The book is in two parallel timelines. In one timeline, Elizabeth Gaskell has written a controversial biography of her friend Charlotte Bronte, and is heading off to Rome at the time of publication. In the other timeline, Nell Stevens is writing her PhD thesis about Gaskell. Both of them have romantic entanglements of some variety – Gaskell is charmed by the, indeed, charming Charles Eliot Norton; Stevens gets up the courage to tell her friend Max that she’s in love with him, and they start a slightly complex, often long-distance relationship. The parallels are clearly brought to the fore, but they are there nonetheless.

I deliberately didn’t look up anything about Gaskell’s life, because I didn’t want to know how much was documented and how much Stevens imagined. Much like ‘Nell Stevens’ herself in this book, it is a fictionalised version – or, rather, a selective and edited version. Every biography or autobiography is that, naturally, but I suspect Stevens had to edit a little more than most to make parts cohere.

While she writes well about Gaskell’s adventures, and imaginatively makes us feel like we are watching these tense moments of her life, I have to admit that I was drawn a lot more to the sections about Stevens’ own life. Perhaps any dual narrative will inevitably lead us enjoying one more than the other – I do find, in a novel, that the balance is more easily struck with three. In the strand that follows Stevens’ life, she writes with striking vividness about her romance – sometimes awkward, sometimes secure, sometimes fraught – and juggling it alongside writing her PhD thesis. Normally I find fiction or non-fiction about romance a bit tedious (unless it’s a romcom movie, then I’m right in) – but Stevens manages to write about her emotional experiences without being too vague or claiming too much worldwide significance for them – the two pitfalls people often fall into. By contrast, when she writes about Gaskell’s emotional life, the guesswork shows through. It’s all quite plausible, but inevitably loses some of the vitality that makes her sections so engaging. (I did like what she wrote about the reception to Gaskell’s life of Charlotte Bronte, though – I hadn’t known it was such a scandal.)

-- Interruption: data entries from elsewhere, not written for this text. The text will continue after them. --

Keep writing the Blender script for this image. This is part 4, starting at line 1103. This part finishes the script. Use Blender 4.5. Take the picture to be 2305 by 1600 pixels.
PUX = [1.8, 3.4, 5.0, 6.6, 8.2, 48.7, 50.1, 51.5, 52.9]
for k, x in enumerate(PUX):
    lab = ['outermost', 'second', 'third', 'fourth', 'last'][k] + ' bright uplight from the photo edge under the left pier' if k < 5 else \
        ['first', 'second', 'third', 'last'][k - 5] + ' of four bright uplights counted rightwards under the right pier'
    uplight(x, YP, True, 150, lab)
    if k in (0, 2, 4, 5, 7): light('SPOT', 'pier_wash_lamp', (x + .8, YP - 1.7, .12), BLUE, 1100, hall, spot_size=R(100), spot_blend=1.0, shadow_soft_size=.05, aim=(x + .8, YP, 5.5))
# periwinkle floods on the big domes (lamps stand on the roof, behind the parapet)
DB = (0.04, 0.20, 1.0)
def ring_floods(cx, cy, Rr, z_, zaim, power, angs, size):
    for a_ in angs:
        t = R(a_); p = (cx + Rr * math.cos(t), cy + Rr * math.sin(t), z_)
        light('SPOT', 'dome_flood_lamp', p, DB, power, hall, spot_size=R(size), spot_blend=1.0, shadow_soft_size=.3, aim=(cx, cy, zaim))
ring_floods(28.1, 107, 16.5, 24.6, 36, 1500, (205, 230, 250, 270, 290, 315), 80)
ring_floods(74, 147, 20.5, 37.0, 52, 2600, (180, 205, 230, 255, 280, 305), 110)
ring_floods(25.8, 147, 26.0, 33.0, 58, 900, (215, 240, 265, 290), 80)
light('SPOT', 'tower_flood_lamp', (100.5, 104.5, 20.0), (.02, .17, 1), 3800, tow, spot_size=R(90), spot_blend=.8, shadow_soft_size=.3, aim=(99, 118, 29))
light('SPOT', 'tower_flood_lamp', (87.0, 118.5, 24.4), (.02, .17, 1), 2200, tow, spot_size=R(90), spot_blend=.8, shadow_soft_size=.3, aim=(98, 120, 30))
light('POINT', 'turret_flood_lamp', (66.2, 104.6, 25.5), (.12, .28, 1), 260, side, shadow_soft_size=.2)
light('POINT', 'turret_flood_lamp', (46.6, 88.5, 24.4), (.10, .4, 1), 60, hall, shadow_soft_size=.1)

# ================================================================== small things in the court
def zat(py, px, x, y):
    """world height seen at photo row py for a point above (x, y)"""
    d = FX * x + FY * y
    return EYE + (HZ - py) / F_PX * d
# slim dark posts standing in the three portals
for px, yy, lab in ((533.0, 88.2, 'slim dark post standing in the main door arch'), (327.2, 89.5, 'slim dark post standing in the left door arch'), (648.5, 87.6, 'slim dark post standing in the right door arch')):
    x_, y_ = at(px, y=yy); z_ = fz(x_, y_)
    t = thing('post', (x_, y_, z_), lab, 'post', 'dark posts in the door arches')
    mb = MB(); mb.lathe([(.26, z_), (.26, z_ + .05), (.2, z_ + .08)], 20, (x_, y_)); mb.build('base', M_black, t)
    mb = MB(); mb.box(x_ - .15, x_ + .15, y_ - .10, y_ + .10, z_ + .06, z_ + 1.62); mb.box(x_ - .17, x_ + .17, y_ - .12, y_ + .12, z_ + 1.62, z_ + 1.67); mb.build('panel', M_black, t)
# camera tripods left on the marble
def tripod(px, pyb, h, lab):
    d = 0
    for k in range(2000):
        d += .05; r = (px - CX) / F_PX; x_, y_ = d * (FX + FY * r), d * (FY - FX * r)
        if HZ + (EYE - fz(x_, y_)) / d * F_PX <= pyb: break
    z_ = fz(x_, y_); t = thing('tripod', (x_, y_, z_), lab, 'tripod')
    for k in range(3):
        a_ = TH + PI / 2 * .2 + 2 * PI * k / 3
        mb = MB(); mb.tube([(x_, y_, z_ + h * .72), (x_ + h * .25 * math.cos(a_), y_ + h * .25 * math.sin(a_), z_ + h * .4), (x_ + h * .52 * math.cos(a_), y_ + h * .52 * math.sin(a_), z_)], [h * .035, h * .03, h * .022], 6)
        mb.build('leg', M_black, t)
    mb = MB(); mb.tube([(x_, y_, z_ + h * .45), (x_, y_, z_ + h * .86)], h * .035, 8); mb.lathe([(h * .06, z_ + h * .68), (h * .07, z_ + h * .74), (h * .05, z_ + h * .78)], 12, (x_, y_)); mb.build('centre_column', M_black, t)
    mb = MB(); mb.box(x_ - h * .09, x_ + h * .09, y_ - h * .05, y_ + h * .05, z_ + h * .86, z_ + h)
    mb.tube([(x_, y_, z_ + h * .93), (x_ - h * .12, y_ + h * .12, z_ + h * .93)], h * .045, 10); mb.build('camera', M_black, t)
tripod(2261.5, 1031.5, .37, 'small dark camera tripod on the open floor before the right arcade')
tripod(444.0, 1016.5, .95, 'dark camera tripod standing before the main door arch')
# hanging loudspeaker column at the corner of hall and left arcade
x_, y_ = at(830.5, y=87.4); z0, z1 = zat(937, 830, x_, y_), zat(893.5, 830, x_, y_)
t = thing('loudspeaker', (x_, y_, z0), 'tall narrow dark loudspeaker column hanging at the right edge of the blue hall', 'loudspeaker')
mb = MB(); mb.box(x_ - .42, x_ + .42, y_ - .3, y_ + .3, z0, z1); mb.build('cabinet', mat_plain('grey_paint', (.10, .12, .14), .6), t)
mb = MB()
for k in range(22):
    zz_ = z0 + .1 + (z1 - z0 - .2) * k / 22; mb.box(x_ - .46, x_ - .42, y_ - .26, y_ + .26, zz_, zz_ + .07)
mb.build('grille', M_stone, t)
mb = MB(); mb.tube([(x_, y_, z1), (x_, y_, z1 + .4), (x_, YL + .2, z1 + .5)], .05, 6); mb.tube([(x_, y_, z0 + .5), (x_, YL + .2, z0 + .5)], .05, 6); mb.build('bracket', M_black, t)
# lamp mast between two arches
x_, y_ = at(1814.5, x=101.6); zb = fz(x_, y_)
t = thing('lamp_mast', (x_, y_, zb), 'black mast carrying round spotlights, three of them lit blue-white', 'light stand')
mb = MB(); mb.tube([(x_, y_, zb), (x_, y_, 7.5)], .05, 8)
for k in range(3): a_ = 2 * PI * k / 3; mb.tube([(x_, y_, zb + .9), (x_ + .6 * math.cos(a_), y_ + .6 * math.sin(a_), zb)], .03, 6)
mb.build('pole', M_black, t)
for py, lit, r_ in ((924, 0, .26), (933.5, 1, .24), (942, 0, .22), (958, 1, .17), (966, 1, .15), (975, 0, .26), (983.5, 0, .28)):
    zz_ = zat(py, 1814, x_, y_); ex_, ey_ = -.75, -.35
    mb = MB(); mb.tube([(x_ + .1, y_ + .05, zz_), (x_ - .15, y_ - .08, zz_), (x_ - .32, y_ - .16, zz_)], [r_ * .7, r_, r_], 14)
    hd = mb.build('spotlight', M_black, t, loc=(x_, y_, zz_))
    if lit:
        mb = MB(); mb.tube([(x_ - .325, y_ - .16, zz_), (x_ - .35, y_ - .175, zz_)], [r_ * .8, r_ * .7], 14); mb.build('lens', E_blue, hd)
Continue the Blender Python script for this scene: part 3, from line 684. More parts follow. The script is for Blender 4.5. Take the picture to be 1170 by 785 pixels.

And then there is all that she writes about the academic student life. Perhaps I enjoyed this mostly because it reminds me my own doctorate, and the highs and lows of academic research – dealing with expectations, wondering about the future, revelling in the highs when research unearths gems, and panicking because nothing seems to cohere. Though Stevens’ course had a lot of expectations – she seemed to have substantial work and a strong idea of where she was going almost immediately. I didn’t really know where my thesis was going for at least 18 months.

The main divider in whether or not you’ll enjoy this is: do you like the fourth wall broken? This is all meta – all about the author, and doing the research, and breaking that wall. I love it and, if anything, would have welcomed more. The Gaskell bits held my attention, but it was the “and me” that made me really love this book. And, indeed, I’d bought a copy of Bleaker House before I got to the end.